What the task asks ::
Copy everything in the listing below word for word, apart from any images.

Supplied material ::
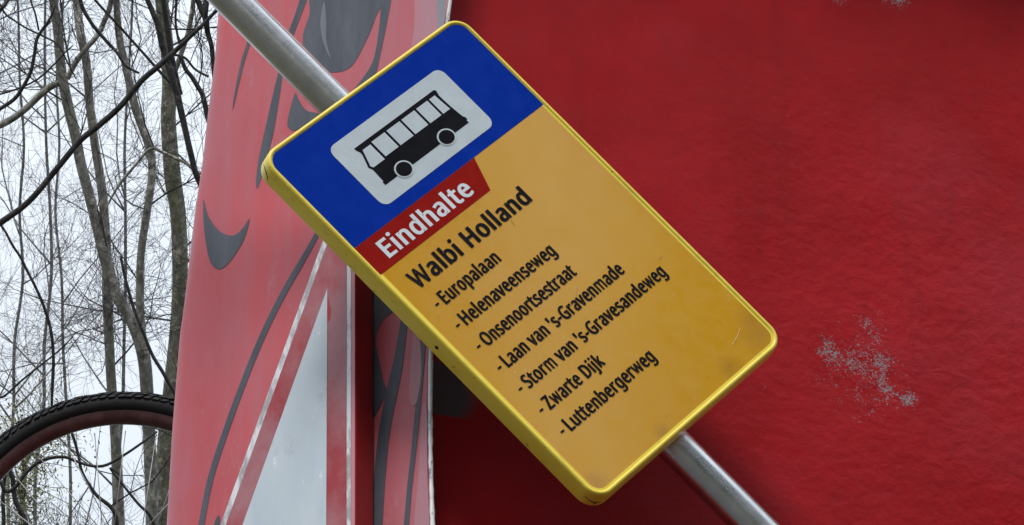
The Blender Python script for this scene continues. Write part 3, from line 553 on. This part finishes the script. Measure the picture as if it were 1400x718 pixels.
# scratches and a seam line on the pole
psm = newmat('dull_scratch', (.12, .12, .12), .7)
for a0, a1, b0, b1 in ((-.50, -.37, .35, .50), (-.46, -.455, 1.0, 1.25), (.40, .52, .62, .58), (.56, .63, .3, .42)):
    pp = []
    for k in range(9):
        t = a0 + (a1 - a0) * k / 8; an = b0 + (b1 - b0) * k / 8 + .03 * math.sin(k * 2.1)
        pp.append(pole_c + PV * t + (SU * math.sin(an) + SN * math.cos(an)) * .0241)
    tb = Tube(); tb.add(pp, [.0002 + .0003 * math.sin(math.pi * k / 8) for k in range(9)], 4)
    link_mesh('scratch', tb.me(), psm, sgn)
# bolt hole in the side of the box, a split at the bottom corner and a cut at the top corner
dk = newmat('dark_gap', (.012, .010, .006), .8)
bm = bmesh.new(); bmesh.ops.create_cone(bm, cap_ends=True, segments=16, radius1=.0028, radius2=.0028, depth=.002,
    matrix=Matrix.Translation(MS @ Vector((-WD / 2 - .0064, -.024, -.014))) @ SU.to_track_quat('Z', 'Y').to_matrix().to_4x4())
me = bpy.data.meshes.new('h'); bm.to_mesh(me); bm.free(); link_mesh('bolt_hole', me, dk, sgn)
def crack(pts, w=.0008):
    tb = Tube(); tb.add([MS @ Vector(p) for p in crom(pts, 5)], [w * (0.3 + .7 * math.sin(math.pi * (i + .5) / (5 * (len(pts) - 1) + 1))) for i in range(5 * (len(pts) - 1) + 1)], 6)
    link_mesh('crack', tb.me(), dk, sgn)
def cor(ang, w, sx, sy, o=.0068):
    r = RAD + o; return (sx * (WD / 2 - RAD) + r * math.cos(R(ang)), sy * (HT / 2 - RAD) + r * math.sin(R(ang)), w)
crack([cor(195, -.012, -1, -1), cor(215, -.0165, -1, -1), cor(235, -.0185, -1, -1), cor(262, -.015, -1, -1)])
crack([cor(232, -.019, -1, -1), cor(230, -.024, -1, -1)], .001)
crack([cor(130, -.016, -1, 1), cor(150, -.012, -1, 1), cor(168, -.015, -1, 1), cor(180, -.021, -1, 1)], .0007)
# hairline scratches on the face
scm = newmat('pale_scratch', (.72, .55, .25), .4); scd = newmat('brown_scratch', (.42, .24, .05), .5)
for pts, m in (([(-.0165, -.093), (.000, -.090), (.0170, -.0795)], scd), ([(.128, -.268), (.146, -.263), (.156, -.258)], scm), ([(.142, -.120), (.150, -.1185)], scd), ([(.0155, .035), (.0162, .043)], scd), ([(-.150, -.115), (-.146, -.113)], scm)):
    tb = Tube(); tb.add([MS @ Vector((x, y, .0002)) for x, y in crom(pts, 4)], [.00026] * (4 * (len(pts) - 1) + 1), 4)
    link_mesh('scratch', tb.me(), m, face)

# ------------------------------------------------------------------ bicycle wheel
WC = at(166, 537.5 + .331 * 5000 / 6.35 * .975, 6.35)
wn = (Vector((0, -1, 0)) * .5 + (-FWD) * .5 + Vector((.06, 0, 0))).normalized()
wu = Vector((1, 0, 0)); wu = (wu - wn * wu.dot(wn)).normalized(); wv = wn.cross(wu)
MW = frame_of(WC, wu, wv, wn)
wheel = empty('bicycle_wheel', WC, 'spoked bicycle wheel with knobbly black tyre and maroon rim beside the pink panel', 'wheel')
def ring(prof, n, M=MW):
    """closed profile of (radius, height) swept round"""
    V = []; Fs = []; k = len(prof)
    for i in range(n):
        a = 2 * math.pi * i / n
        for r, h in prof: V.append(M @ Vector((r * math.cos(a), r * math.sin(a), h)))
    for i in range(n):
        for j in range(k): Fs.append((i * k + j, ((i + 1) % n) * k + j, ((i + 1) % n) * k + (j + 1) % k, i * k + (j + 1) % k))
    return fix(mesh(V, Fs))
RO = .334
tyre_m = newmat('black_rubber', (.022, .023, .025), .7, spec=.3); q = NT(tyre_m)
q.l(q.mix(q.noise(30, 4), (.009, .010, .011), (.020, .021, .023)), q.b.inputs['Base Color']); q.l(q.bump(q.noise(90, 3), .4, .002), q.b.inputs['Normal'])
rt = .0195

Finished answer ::
The Blender Python script for this scene continues. Write part 3, from line 553 on. This part finishes the script. Measure the picture as if it were 1400x718 pixels.
# scratches and a seam line on the pole
psm = newmat('dull_scratch', (.12, .12, .12), .7)
for a0, a1, b0, b1 in ((-.50, -.37, .35, .50), (-.46, -.455, 1.0, 1.25), (.40, .52, .62, .58), (.56, .63, .3, .42)):
    pp = []
    for k in range(9):
        t = a0 + (a1 - a0) * k / 8; an = b0 + (b1 - b0) * k / 8 + .03 * math.sin(k * 2.1)
        pp.append(pole_c + PV * t + (SU * math.sin(an) + SN * math.cos(an)) * .0241)
    tb = Tube(); tb.add(pp, [.0002 + .0003 * math.sin(math.pi * k / 8) for k in range(9)], 4)
    link_mesh('scratch', tb.me(), psm, sgn)
# bolt hole in the side of the box, a split at the bottom corner and a cut at the top corner
dk = newmat('dark_gap', (.012, .010, .006), .8)
bm = bmesh.new(); bmesh.ops.create_cone(bm, cap_ends=True, segments=16, radius1=.0028, radius2=.0028, depth=.002,
    matrix=Matrix.Translation(MS @ Vector((-WD / 2 - .0064, -.024, -.014))) @ SU.to_track_quat('Z', 'Y').to_matrix().to_4x4())
me = bpy.data.meshes.new('h'); bm.to_mesh(me); bm.free(); link_mesh('bolt_hole', me, dk, sgn)
def crack(pts, w=.0008):
    tb = Tube(); tb.add([MS @ Vector(p) for p in crom(pts, 5)], [w * (0.3 + .7 * math.sin(math.pi * (i + .5) / (5 * (len(pts) - 1) + 1))) for i in range(5 * (len(pts) - 1) + 1)], 6)
    link_mesh('crack', tb.me(), dk, sgn)
def cor(ang, w, sx, sy, o=.0068):
    r = RAD + o; return (sx * (WD / 2 - RAD) + r * math.cos(R(ang)), sy * (HT / 2 - RAD) + r * math.sin(R(ang)), w)
crack([cor(195, -.012, -1, -1), cor(215, -.0165, -1, -1), cor(235, -.0185, -1, -1), cor(262, -.015, -1, -1)])
crack([cor(232, -.019, -1, -1), cor(230, -.024, -1, -1)], .001)
crack([cor(130, -.016, -1, 1), cor(150, -.012, -1, 1), cor(168, -.015, -1, 1), cor(180, -.021, -1, 1)], .0007)
# hairline scratches on the face
scm = newmat('pale_scratch', (.72, .55, .25), .4); scd = newmat('brown_scratch', (.42, .24, .05), .5)
for pts, m in (([(-.0165, -.093), (.000, -.090), (.0170, -.0795)], scd), ([(.128, -.268), (.146, -.263), (.156, -.258)], scm), ([(.142, -.120), (.150, -.1185)], scd), ([(.0155, .035), (.0162, .043)], scd), ([(-.150, -.115), (-.146, -.113)], scm)):
    tb = Tube(); tb.add([MS @ Vector((x, y, .0002)) for x, y in crom(pts, 4)], [.00026] * (4 * (len(pts) - 1) + 1), 4)
    link_mesh('scratch', tb.me(), m, face)

# ------------------------------------------------------------------ bicycle wheel
WC = at(166, 537.5 + .331 * 5000 / 6.35 * .975, 6.35)
wn = (Vector((0, -1, 0)) * .5 + (-FWD) * .5 + Vector((.06, 0, 0))).normalized()
wu = Vector((1, 0, 0)); wu = (wu - wn * wu.dot(wn)).normalized(); wv = wn.cross(wu)
MW = frame_of(WC, wu, wv, wn)
wheel = empty('bicycle_wheel', WC, 'spoked bicycle wheel with knobbly black tyre and maroon rim beside the pink panel', 'wheel')
def ring(prof, n, M=MW):
    """closed profile of (radius, height) swept round"""
    V = []; Fs = []; k = len(prof)
    for i in range(n):
        a = 2 * math.pi * i / n
        for r, h in prof: V.append(M @ Vector((r * math.cos(a), r * math.sin(a), h)))
    for i in range(n):
        for j in range(k): Fs.append((i * k + j, ((i + 1) % n) * k + j, ((i + 1) % n) * k + (j + 1) % k, i * k + (j + 1) % k))
    return fix(mesh(V, Fs))
RO = .334
tyre_m = newmat('black_rubber', (.022, .023, .025), .7, spec=.3); q = NT(tyre_m)
q.l(q.mix(q.noise(30, 4), (.009, .010, .011), (.020, .021, .023)), q.b.inputs['Base Color']); q.l(q.bump(q.noise(90, 3), .4, .002), q.b.inputs['Normal'])
rt = .0195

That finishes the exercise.